Despite the small margins and the discourse of dissatisfaction, it is clear why so many people are entering the retail end of the trade.32 With the national minimum wage set at R $112 a month for those able to find work, açaí is a compellingly dynamic and relatively accessible sector of the regional economy. Yet, access always depends on some form of capital: a potential retailer needs both cash and the cultural capital earned through participation in networks of patronage and alliance, the type of business that Nestor Viega acutely calls “a family thing.”
Açaí is both seasonal and perishable. In Igarapé Guariba and along the Amapá floodplain, the harvest lasts from January to June. At other times, the Macapá retailers are supplied from Belém. Despite this, there is still a between-harvest period when demand is high and supply low. In these few weeks at either end of the season, dockside prices in Macapá can reach extravagant heights.33 This is the moment when rural suppliers like the Macedos stand to make a significant profit. But they have to weigh this temptation against the potential losses in the middle of the season when atravessadores can beat them down as far as they like, and prices drop so low that boat owners throw sacks of fruit overboard rather than waste fuel carrying it back to the rivers. The existing solution to this dilemma is for the rural supplier to contract with the fornecedores—an arrangement, like that between contractor and retailer, that draws on and may create enduring social networks and cultural ties.

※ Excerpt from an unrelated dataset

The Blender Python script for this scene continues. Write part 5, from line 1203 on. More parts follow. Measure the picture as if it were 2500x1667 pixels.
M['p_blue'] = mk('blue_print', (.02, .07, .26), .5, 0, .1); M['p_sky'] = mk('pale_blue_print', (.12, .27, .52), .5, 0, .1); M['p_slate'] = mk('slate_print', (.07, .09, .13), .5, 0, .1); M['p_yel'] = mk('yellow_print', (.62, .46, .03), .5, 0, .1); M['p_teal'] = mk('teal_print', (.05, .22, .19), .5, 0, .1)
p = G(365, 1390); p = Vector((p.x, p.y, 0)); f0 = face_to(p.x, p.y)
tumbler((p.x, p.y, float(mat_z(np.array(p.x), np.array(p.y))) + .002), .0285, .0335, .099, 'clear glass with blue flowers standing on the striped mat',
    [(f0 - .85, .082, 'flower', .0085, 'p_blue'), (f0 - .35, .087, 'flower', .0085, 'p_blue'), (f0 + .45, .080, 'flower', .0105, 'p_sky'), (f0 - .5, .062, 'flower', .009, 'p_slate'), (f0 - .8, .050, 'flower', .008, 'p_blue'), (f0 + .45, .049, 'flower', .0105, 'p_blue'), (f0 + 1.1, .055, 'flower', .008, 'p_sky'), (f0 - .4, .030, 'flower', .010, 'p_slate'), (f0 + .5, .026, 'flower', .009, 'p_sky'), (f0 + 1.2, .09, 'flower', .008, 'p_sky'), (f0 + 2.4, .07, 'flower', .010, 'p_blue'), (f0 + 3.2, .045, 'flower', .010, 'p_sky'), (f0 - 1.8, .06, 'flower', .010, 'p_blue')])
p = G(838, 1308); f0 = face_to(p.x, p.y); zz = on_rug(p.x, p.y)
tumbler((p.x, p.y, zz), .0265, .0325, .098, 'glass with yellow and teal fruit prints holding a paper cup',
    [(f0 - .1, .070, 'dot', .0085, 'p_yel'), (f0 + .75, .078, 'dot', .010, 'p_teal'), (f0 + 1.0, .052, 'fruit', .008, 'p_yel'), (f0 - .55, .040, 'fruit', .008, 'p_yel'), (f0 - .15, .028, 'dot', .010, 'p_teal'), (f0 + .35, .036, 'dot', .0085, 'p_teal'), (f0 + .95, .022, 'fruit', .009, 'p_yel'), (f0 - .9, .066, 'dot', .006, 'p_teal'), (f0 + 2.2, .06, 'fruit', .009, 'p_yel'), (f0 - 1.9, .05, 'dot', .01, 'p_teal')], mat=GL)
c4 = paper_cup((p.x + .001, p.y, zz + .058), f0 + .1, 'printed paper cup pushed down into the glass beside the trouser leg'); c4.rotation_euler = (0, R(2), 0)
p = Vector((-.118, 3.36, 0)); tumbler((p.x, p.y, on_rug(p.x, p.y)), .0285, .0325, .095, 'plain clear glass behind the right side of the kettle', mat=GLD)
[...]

To guarantee delivery to his urban retailers, Jacaré sets quotas with the Macedo brothers and his other rural suppliers through a rolling-over, two-month, fixed-price contract. José Macedo and the other boat owners accept that the price at the beginning of the harvest, when fruit is in short supply and dockside prices are high, will be lower than if they sell independently to the atravessadores. But they also know that later on, when the market is glutted, they will have a guaranteed buyer at a subsidized price.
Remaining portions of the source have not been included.